How much money do you want to spend! It’s really up to you! Of course, it’s hard to generalize about more than 50 countries, but you can travel for really cheap, sleep at local homes, eat with locals, and only spend a small portion in comparison to living to traveling in the United States or Africa for a few days. Some travelers are hardcore enough that they can spend one dollar per day and manage to live for months; while others need to have more Western amenities and therefore spend more. It really comes down to the level you choose – and how much difficulty and time you are willing to endure. Here is how you can test yourself. If you were traveling a 300-mile journey on a dirt road would you A) go with a bus overload with people and animals for $2 or B) go with the luxury bus that serves refreshments and allows you to sit in your own seat. The cost is $20. The $20 would be nice and easy, but the $2 is where the action is, and is more a real experience. Much of this depends upon your personal time, but as you can see, you can spend a little, or spend a lot. This method applies to almost everything else – food, entertainment, and getting around.

Where can I sleep?
There are many types of sleeping options across Africa. In small towns, you can find a small guesthouse, which usually have modest sleeping options. Likewise, in major cities, you can find all levels of comfort, from five stars hotels to a one-star brothels. And, in most of rural Africa, you won’t find anything at all. For those on a tight budget, you can easily approach a local and ask them if you can pitch a tent or sleep near their house. While this sounds like a cultural no-no in the United States or Western Europe, it can quite easily be done through Africa – and, the great thing is, you get to meet a local family, not spend and money, and get a cultural experience that your friends would never dream of.
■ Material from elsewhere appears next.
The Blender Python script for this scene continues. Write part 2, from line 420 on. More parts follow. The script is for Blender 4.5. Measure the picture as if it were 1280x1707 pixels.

How am I going to get around?
Getting around Africa can be a chore, but often this chore turns out to be more exciting than you possibly imagined. Some of my best experiences have been riding a local bus, helping to push the taxi up a hill, moving furniture and children off the top of the bus, and even helping to drive. The important thing to remember is that traveling distances in Africa takes time and be aware that, in general, you aren’t going to get from point A to point B in an exact time.

Is it safe?
For first-timers to Africa, this seems to be one of the most crucial questions. How safe it it? This is almost completely hard to classify. Is a small town in Nebraska as safe as downtown Los Angeles? It’s impossible to categorize because they are so far apart and have different culture.

Here is what you should remember. Africa has problems but the chances of those problems interfering with you are slim. Africa is one of the most misunderstood places in the world and the people are generally conservative, friendly and curious. You can travel (and many people do) around a large majority of the countries and you will never interact with anyone that is against you. A number of travelers who have navigated the whole continent have said they have never felt unsafe.